Still, the book doesn’t really get going till Odysseus, Homer’s man of many twists and turns, arrives on the island. In The Song of Achilles, Odysseus is a secondary character who steals every scene. In Circe, he finally takes center stage. “Later, years later, I would hear a song made of our meeting,” Circe tells us. “I was not surprised by the portrait of myself: the proud witch undone before the hero’s sword, kneeling and begging for mercy. Humbling women seems to me a chief pastime of poets. As if there can be no story unless we crawl and weep.”

Miller is far too canny to succumb to epic conventions, and the portrait she paints of Odysseus’s year-long sojourn in Circe’s halls, and in her bed, is nuanced, fascinating, and-frankly-hot. But Miller does not end Circe’s tale where Homer does. There was once a third epic of the Trojan War, which took up where the Odyssey leaves off: the Telegony (named for Telegonus, the son Circe bears Odysseus after he departs for Ithaka). Only two lines and a summary of the Telegony have survived, but Miller makes fascinating use of this scant material.

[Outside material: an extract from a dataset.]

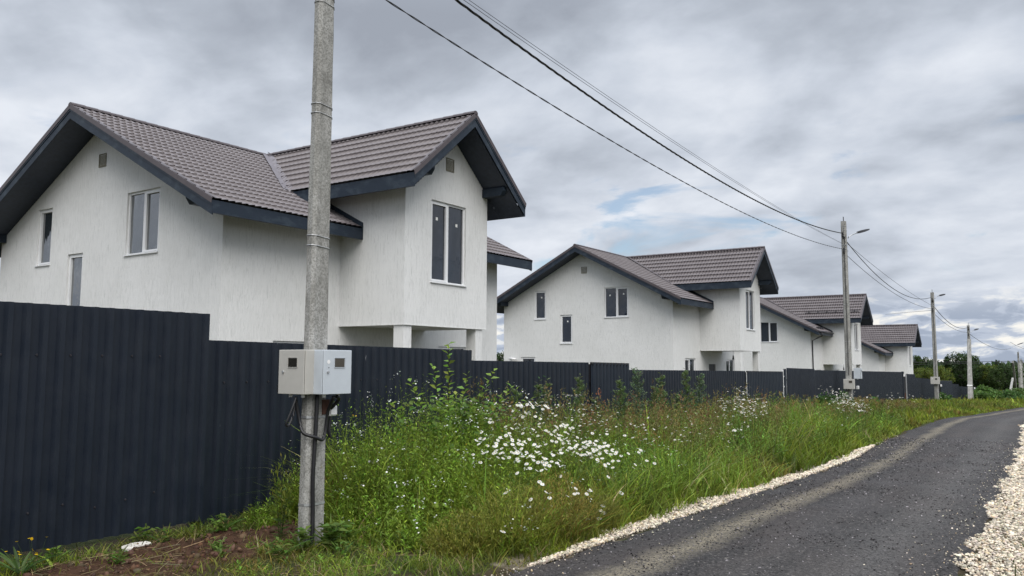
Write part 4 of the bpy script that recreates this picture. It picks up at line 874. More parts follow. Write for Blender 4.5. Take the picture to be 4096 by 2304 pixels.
H_ = [herb_zone(1500, 5.4, 8.2, 4.6, 6.9, 1.22, .080, .24, (.135, .200, .022), 14), herb_zone(1100, 5.7, 9.5, 3.8, 5.8, .95, .070, .24, (.130, .195, .020), 13),
      herb_zone(1300, 8, 14, 3.8, 7.0, 1.0, .085, .28, (.095, .172, .024), 14), herb_zone(1900, 13, 26, 3.8, 7.0, 1.05, .11, .27, (.090, .160, .024), 13), herb_zone(260, 4.2, 5.6, 4.2, 6.9, .8, .05, .4, (.09, .15, .02), 9),
      herb_zone(300, 5.6, 9, 4.2, 6.8, 1.0, .11, .38, (.120, .190, .026), 10)]
V, F, C = join(H_); tag(fast('undergrowth', V, F, M['leaf'], C), kind='stuff')
def stalks(n, x0, x1, base):     # taller pale stalks and broad arching blades standing out of the mass
    X, Y = sample(n, x0, x1); k = (fbm(X, Y, 1.1, 3, 201) > .46) & (rng.uniform(size=n) > soilmask(X, Y)); X, Y = X[k], Y[k]; n = len(X); sc = 1+.04*(X-6)
    h = vheight(X, Y)*rng.uniform(.7, 1.35, n); P = np.stack([X, Y, tz(X, Y)-.02], 1)
    return blades(P, h, .011*sc*rng.lognormal(0, .45, n), rng.uniform(0, 6.28, n), rng.normal(.15, .12, n), np.abs(rng.normal(.55, .4, n)), np.array(base)*rng.lognormal(0, .35, (n, 1))*rng.normal(1, .1, (n, 3)), K=6)
V, F, C = join([stalks(4200, 5.4, 12, (.195, .280, .040)), stalks(3000, 11, 24, (.185, .250, .042)), stalks(900, 5.4, 20, (.33, .29, .13))]); tag(fast('tall_stalks', V, F, M['leaf'], C), kind='stuff')
# reddish brown seed heads
def seedheads(n, x0, x1, ya, yb, base, hm=1.15, sc=1.0, ns=26):
    X = rng.uniform(x0, x1, n); Y = rng.uniform(ya, yb, n); m = (Y > edgeL(X)+.35) & (fbm(X, Y, .9, 3, 111) > .43); X, Y = X[m], Y[m]; n = len(X)
    h = vheight(X, Y)*rng.uniform(.85, 1.25, n)*hm+.05; P = np.stack([X, Y, tz(X, Y)], 1); az = rng.uniform(0, 6.28, n); lean = rng.normal(.08, .06, n); st = blades(P, h, .004*sc, az, lean, .06*np.ones(n), jit((.09, .085, .03), n))
    t = .68+.34*rng.uniform(0, 1, (n, ns)); f = h[:, None]*(lean[:, None]*t+.06*t*t); w = (.032*sc*(1.08-t)/.36)
    Q = np.stack([P[:, 0:1]+f*np.cos(az)[:, None]+rng.normal(0, 1, t.shape)*w, P[:, 1:2]+f*np.sin(az)[:, None]+rng.normal(0, 1, t.shape)*w, P[:, 2:3]+h[:, None]*t], -1).reshape(-1, 3)
    D = np.stack([rng.normal(0, .5, len(Q)), rng.normal(0, .5, len(Q)), np.ones(len(Q))], 1); c = np.repeat(jit(base, n, .25, .12), ns, 0)*rng.normal(1, .15, (len(Q), 1)).clip(.5, 1.5)
    return join([st, rhombs(Q, D, .032*sc, .011*sc, c.clip(0, .6))])
V, F, C = join([seedheads(1000, 8.0, 17, 4.3, 6.6, (.165, .150, .048), 1.0, 1.3, 20), seedheads(150, 8.4, 17, 4.6, 6.4, (.200, .130, .055), 1.12, 1.35), seedheads(420, 17, 34, 4.2, 6.8, (.19, .155, .055), 1.0, 2.0), seedheads(60, 8.0, 9.2, 5.9, 6.8, (.19, .14, .05), 1.2, 1.2)])
tag(fast('flowering_grass', V, F, M['leaf'], C), kind='stuff')
# olive, fine-leaved clumps by the road edge
def feathery(n, cx, cy, rx, ry, h, base):
    a = rng.uniform(0, 6.28, n); r = np.sqrt(rng.uniform(0, 1, n)); X = cx+r*rx*np.cos(a); Y = cy+r*ry*np.sin(a); P = np.stack([X, Y, tz(X, Y)], 1)
    n2 = n//2; b = blades(P[:n2], (h*(1.15-.6*r)*rng.uniform(.4, 1.1, n))[:n2], .006*rng.lognormal(0, .4, n2), (a+rng.normal(0, .9, n))[:n2], (.10+.4*r+rng.normal(0, .15, n))[:n2], np.abs(rng.normal(.4, .35, n2)), np.array(base)*rng.lognormal(0, .45, (n2, 1)).clip(.3, 2.0)*rng.normal(1, .12, (n2, 3)))
    m = n*2; a = rng.uniform(0, 6.28, m); r = np.sqrt(rng.uniform(0, 1, m)); Q = np.stack([cx+r*rx*1.2*np.cos(a), cy+r*ry*1.2*np.sin(a), tz(cx, cy)+h*(1.0-.6*r*r)*rng.uniform(.15, 1, m)], 1)
    l = rhombs(Q, rng.normal(size=(m, 3))*.6+np.array([0, 0, 1.0]), .045*rng.uniform(.6, 1.4, m), .008, (np.array(base)*rng.lognormal(0, .4, (m, 1)).clip(.3, 2.0)).clip(0, .6)); return join([b, l])
ol = []
for i, (cx, cy, rx, ry, h, b, lab) in enumerate(((6.15, 4.15, .42, .30, .58, (.185, .200, .036), 'broad yellow-olive feathery clump at the road edge, nearest the camera'), (6.75, 4.05, .45, .30, .60, (.215, .175, .040), 'orange-brown feathery clump just past the yellow-olive one by the road'),
                                    (7.25, 3.95, .36, .22, .40, (.16, .175, .034), 'small olive feathery clump behind the orange-brown one'), (5.72, 4.35, .30, .25, .36, (.19, .19, .035), 'low green-gold clump where the verge starts near the camera'))):
    root = empty('bushy_weed', (cx, cy, float(tz(cx, cy)))); tag(root, lab, 'weed', 'feathery clumps by the road')
    V, F, C = feathery(1500 if i < 3 else 900, cx, cy, rx, ry, h, b); o = fast('foliage', V-np.array([cx, cy, float(tz(cx, cy))]), F, M['leaf'], C, parent=root)
# ---- daisies
def daisy_template(np_=11):
    v = []; f = []
    for k in range(np_):
        a = 2*math.pi*k/np_; b = .62*math.pi/np_; o = len(v)
        v += [(.22*math.cos(a-b), .22*math.sin(a-b), .02), (.22*math.cos(a+b), .22*math.sin(a+b), .02), (math.cos(a+b*1.2), math.sin(a+b*1.2), -.10), (math.cos(a-b*1.2), math.sin(a-b*1.2), -.10)]; f.append((o, o+1, o+2, o+3))
    c = [(.80, .80, .78)]*len(v); o = len(v)
    for k in range(8): v.append((.28*math.cos(k*math.pi/4), .28*math.sin(k*math.pi/4), .05)); c.append((.62, .40, .02))
    v.append((0, 0, .17)); c.append((.62, .38, .02)); v.append((0, 0, .171)); c.append((.62, .38, .02))
    for k in range(0, 8, 2): f.append((o+k, o+(k+1) % 8, o+(k+2) % 8, o+8))
    return np.array(v), np.array(f), np.array(c)
DV, DF, DC = daisy_template()
def in_poly(X, Y, poly):
    r = np.zeros(len(X), bool); n = len(poly)
    for i in range(n):
        x1, y1 = poly[i]; x2, y2 = poly[(i+1) % n]; c = ((y1 > Y) != (y2 > Y)) & (X < (x2-x1)*(Y-y1)/(y2-y1+1e-12)+x1); r ^= c
    return r
spots = []
def daisies(poly, n, hm=1.0, fs=.020):
    xs = [p[0] for p in poly]; ys = [p[1] for p in poly]; X = rng.uniform(min(xs), max(xs), n*4); Y = rng.uniform(min(ys), max(ys), n*4); m = in_poly(X, Y, poly) & (fbm(X, Y, 2.2, 3, 131)+rng.normal(0, .09, len(X)) > .45); X, Y = X[m][:n], Y[m][:n]
    h = (vheight(X, Y)*rng.uniform(.80, 1.16, len(X))*hm+.10).clip(.2, 1.2); 
    for x, y, hh in zip(X, Y, h): spots.append((x, y, hh, fs*.80*rng.uniform(.65, 1.3)))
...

Circe, whom Miller has endowed with both the powers of a goddess and the emotional depth of a mortal, is beautifully humanized by her ferocious love for her son, who grows up, as most children do, to rage against a mother who wants only to keep him close to her and safe. “The Fates were laughing at me,” Circe miserably acknowledges when her maternal scheming ultimately fails. “It was their favorite bitter joke: those who fight against prophecy only draw it more tightly around their throats.”

The novel’s conclusion will certainly surprise modern readers. It may even shock them, but Miller is only following the outlines of the Telegony, so far as they are known. It would not do to give away the rest of the story; suffice it to say that even though Circe remains firm in her conviction that “life is not a bard’s song,” the end of Circe-which comes full circle, as all good stories eventually do-feels as satisfying and true as myth, or song, or even epic poetry.